I’m a layman but have asked this question somewhere once after noticing my “never connected TV” knew who was playing in a sports game it was promoting to me (basically it knew current events that only could have came from an internet connection of some sorts as it was months after its manufacture.) Apparently there a few avenues to consider, probably more than this actually. But this is what I’ve seen discussed so maybe do some more research or perhaps maybe someone will chime in.

For starters, where do you think your router was manufactured? Can you trust it to only allow connections with your WiFi credentials?

Beyond that, there’s a broad range of products and manufacturers in an average house. Assuming none have struck a deal to do a credential-less connection with the router itself, they may be talking to each other, basically asking “do you know the WiFi?” To every device in your home. Then, they share the info with each other even though you haven’t granted it.

One of the comments in my past discussion on this topic noted that he didn’t even have his Wi-Fi setup, had just moved in to a new apartment, yet apparently his TV was knowledgeable about something similar.

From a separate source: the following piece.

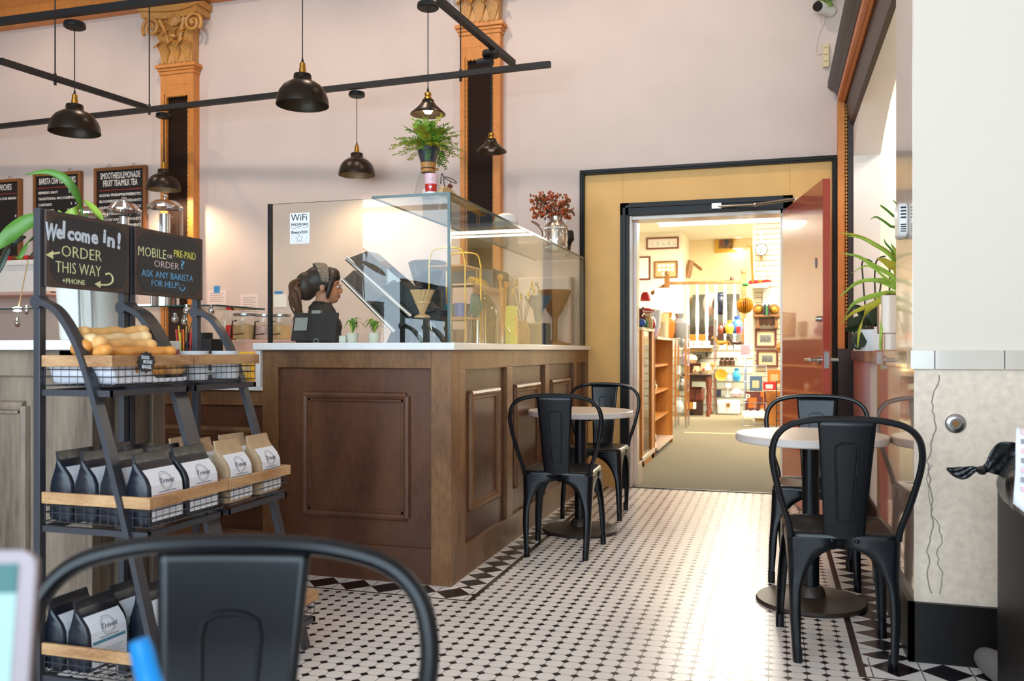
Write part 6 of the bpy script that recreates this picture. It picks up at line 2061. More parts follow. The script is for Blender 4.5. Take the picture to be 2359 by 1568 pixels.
for k in range(300):
    u_, v_ = random.uniform(-1, 1), random.uniform(0, 1)
    if u_ * u_ + (v_ - 0.35) ** 2 * 1.1 > 0.95 and k % 7:
        u_ *= 0.6; v_ = 0.2 + v_ * 0.6
    tip = Vector((p.x + (u_ * 0.155 - 0.03) * CT, p.y + (u_ * 0.155 - 0.03) * ST + random.uniform(-0.09, 0.09), top.z + 0.012 + v_ * 0.175 - 0.02 * abs(u_)))
    if k % 3 == 0:
        bs.tube(spline([top + Vector((random.uniform(-.02, .02), random.uniform(-.02, .02), -0.03)), (top + tip) / 2 + Vector((0, 0, 0.02)), tip], 3), 0.0011, 4)
    (b1 if k % 3 else b2).ball(tip, (0.0105 * random.uniform(0.6, 1.15), 0.010, 0.0115 * random.uniform(0.7, 1.3)), 6)
ob(bs, 'stems', 'stem', fl, ang=0); ob(b1, 'rust_heads', 'rust_flower', fl, ang=0); ob(b2, 'dark_heads', 'dark_flower', fl, ang=0)
p2 = aX(1238, 540, xm)
b = B(); b.tube(spline([(xm, p2.y, zg), (xm, p2.y + 0.12, zg + 0.05), (xm, p2.y + 0.12, zg + 0.1), (xm, p2.y, zg + 0.12), (xm, p2.y - 0.15, zg + 0.128), (xm, p2.y - 0.05, zg + 0.135), (xm, p2.y + 0.06, zg + 0.128)], 5), 0.004, 6); ob(b, 'copper_wire', 'rose_wood', label='thin copper wire loop left of the milk can', cat='wire')
q = aX(1311, 575, xm + 0.02)
t = thing('stemmed_glass', 'small dark stemmed glass ornament right of the milk can', 'glass', (q.x, q.y, zg))
b = B(); b.lathe([(0, 0), (0.03, 0), (0.03, 0.02), (0.01, 0.03), (0.01, 0.09), (0.04, 0.13), (0.035, 0.19), (0.03, 0.2)], (q.x, q.y, zg), 18); ob(b, 'ornament_body', 'matte_black', t)
b = B(); b.tube(spline([(q.x, q.y - 0.03, zg + 0.03), (q.x, q.y + 0.04, zg + 0.07), (q.x, q.y + 0.07, zg + 0.13)], 4), 0.008, 8); ob(b, 'curved_arm', 'chrome', t)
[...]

I don’t remember how he knew/found out but he suggested that it discovered his neighbors TV which was the same manufacturer and his neighbor did have it connected to their WiFi so the commentor’s TV leveraged the neighbors WiFi without being provided the credentials by a human.

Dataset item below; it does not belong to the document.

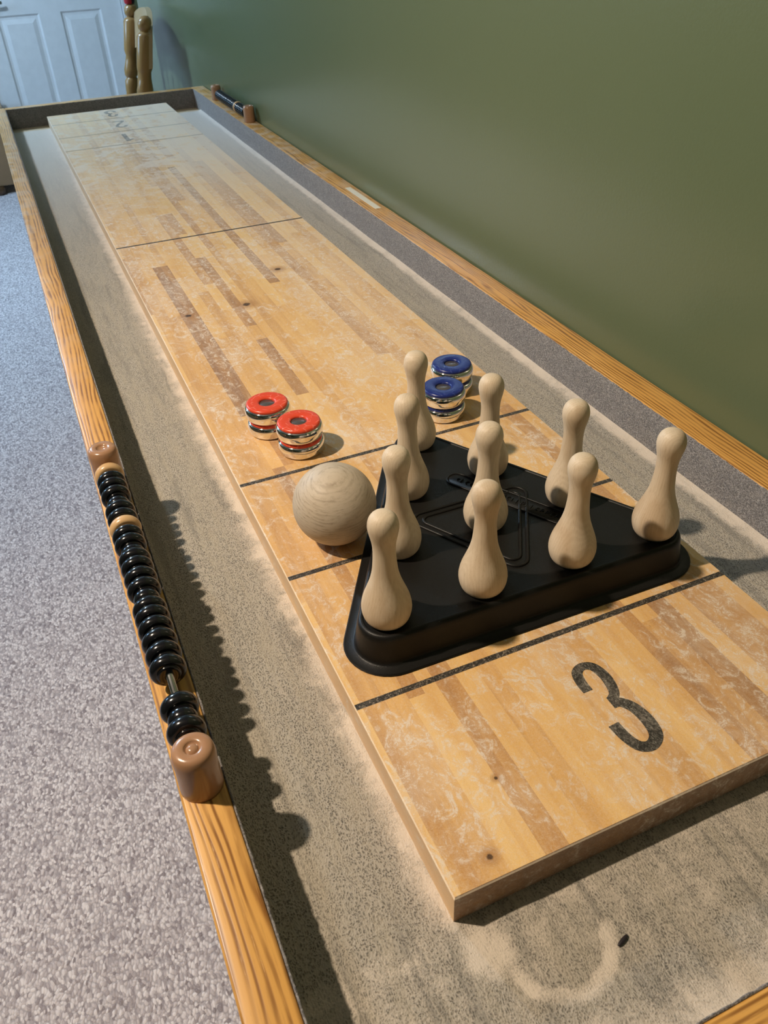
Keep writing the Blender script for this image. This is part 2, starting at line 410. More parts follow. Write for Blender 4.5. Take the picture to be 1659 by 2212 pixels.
# left wall with an unseen window, added to let in cool fill
WY0, WY1, WZ0, WZ1 = 2.8, 5.0, .55, 1.42
bm = bmesh.new()
box(bm, (XL - T, YB, FLOOR), (XL, WY0, CEIL)); box(bm, (XL - T, WY1, FLOOR), (XL, YF, CEIL)); box(bm, (XL - T, WY0, FLOOR), (XL, WY1, WZ0)); box(bm, (XL - T, WY0, WZ1), (XL, WY1, CEIL))
struct('wall_left', bm, WALL)
bm = bmesh.new()
for a, b in (((WY0, WZ0), (WY1, WZ0 + .05)), ((WY0, WZ1 - .05), (WY1, WZ1)), ((WY0, WZ0), (WY0 + .05, WZ1)), ((WY1 - .05, WZ0), (WY1, WZ1)), ((3.88, WZ0), (3.92, WZ1))):
    box(bm, (XL - .08, a[0], a[1]), (XL - .03, b[0], b[1]))
struct('added_window_1', bm, WHITE)
# the door: slab with moulded panels
def panel_door():
    door = empty('door_1', (0, 0, 0)); door['kind'] = 'structure'
    y0 = YF + .005
    bm = bmesh.new()
    W_ = DX1 - DX0; st = .118; mid = .118; pw = (W_ - 2 * st - mid) / 2
    xs = [DX0, DX0 + st, DX0 + st + pw, DX0 + st + pw + mid, DX1 - st, DX1]
    zs = [FLOOR + .012, FLOOR + .20, FLOOR + .838, FLOOR + 1.00, FLOOR + 1.60, FLOOR + 1.70, FLOOR + 1.90, DTOP]
    def quad(a, b, c, d): bm.faces.new([bm.verts.new(p) for p in (a, b, c, d)])
    for i in range(5):
        for j in range(7):
            x0, x1, z0, z1 = xs[i], xs[i + 1], zs[j], zs[j + 1]
            if i in (1, 3) and j in (1, 3, 5):
                lv = [(0, 0), (.010, .010), (.022, .010), (.045, .002)]
                for k in range(3):
                    a, da = lv[k]; b, db = lv[k + 1]
                    o = [(x0 + a, y0 + da, z0 + a), (x1 - a, y0 + da, z0 + a), (x1 - a, y0 + da, z1 - a), (x0 + a, y0 + da, z1 - a)]
                    n = [(x0 + b, y0 + db, z0 + b), (x1 - b, y0 + db, z0 + b), (x1 - b, y0 + db, z1 - b), (x0 + b, y0 + db, z1 - b)]
                    for q in range(4): quad(o[q], o[(q + 1) % 4], n[(q + 1) % 4], n[q])
                a, da = lv[3]
                quad((x0 + a, y0 + da, z0 + a), (x1 - a, y0 + da, z0 + a), (x1 - a, y0 + da, z1 - a), (x0 + a, y0 + da, z1 - a))
            else: quad((x0, y0, z0), (x1, y0, z0), (x1, y0, z1), (x0, y0, z1))
    box(bm, (DX0, y0 + .014, zs[0]), (DX1, y0 + .038, DTOP))
    bmesh.ops.remove_doubles(bm, verts=bm.verts, dist=1e-5)
    link('door_slab', bm, WHITE, door)
    bm = bmesh.new()
    for a, b in (((DX0 - .07, FLOOR), (DX0 - .003, DTOP + .07)), ((DX1 + .003, FLOOR), (DX1 + .07, DTOP + .07)), ((DX0 - .003, DTOP + .003), (DX1 + .003, DTOP + .07))):
        box(bm, (a[0], YF - .015, a[1]), (b[0], YF + .05, b[1]), .004)
    link('door_casing', bm, WHITE, door)
    bm = bmesh.new(); hz = FLOOR + .905; hx = DX0 + .062
    lathe(bm, [(0, -.012), (.024, -.012), (.026, -.004), (.026, 0), (0, 0)], 24, None, 'Y', (hx, y0, hz))
    lathe(bm, [(.009, -.05), (.009, -.012)], 16, None, 'Y', (hx, y0, hz))
    tube(bm, [(hx - .008, y0 - .05, hz), (hx + .05, y0 - .052, hz + .002), (hx + .085, y0 - .05, hz + .001), (hx + .10, y0 - .044, hz)], .0085, 10)
    part_label(link('door_handle', bm, mat_plain('satin_nickel', (.38, .36, .31), .35, .5, 1), door, True), 'satin metal lever handle')
panel_door()
bm = bmesh.new(); box(bm, (WX - .012, WEND - .75, FLOOR), (WX - .001, WEND, FLOOR + .09), .003)
struct('baseboard_right', bm, WHITE)

# ------------------------------------------------------------------ the shuffleboard table
W = .36; YN = -.1652; YE = 2.4642; ZF = -.0285; ZR = .0231
XLI, XLO, XRI, XRO = -.1074, -.1399, .4585, .5000
YRN, YRF = -.288, 2.505           # inner faces of the end rails
table = empty('shuffleboard_table', (0, 0, 0))
tag(table, 'long oak shuffleboard table with felt-lined gutters standing against the green wall', 'shuffleboard table')
fe = .0016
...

TVs can be aggressivetring to connect to any Wifi network. Apparently some now also come with SIM cards.

My xiaomi TV is making thousands of request per day to their domains. I block them all using adguard/adblock, but imagine the amount of information they can get from a connected TV.

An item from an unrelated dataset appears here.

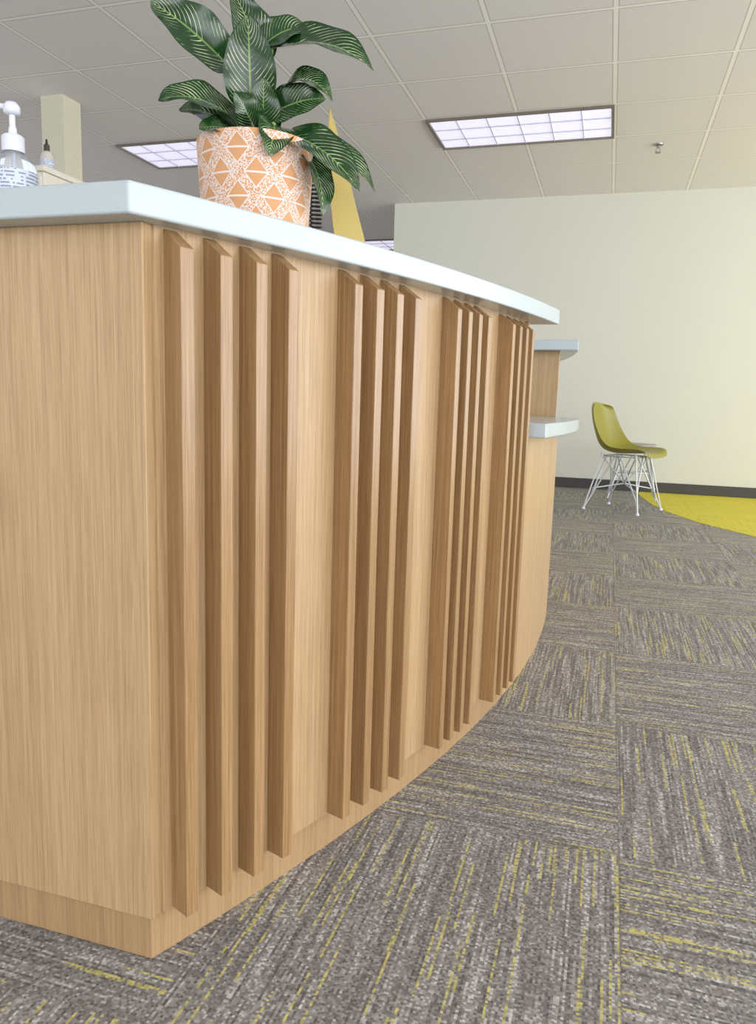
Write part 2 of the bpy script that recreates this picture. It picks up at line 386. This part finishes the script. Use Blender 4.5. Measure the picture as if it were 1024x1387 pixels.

Samsung and LG and many others do this. Look for Automatic Content Recognition (ACR) in Samsung's privacy

This interesting study from last year: A First Look at Automatic Content Recognition Tracking in Smart TVs - https://arxiv.org/abs/2409.06203

More and more devices are coming with SIM cards baked in. You don’t pay for them, the manufacturer does, but they harvest your data whether you give them internet or not. For now I’m only aware of cars having these, but I suspect it’s just a matter of time before even cheap consumer gadgets have this too.

Really, the only answer is privacy regulation. Any other solution (just let the free market handle it, don’t give it internet access, etc) is not workable in the long term.

Only fools think the government is going to save them from corporate abuses, because they're in league. Half the time the government is the one forcing them to do it.
What is your solution then? The free market? That’s the status quo, and it’s not working well at all to protect consumers.
I'll care about protecting consumers once I figure out how to protect myself. Consumer products are an optimization algorithm where people get what they're willing to tolerate. You can either profit off it or build something better. I don't have a whole lot of respect for people who try to impose their will on the world through purely political means.
It's still possible to watch television without an Internet connection?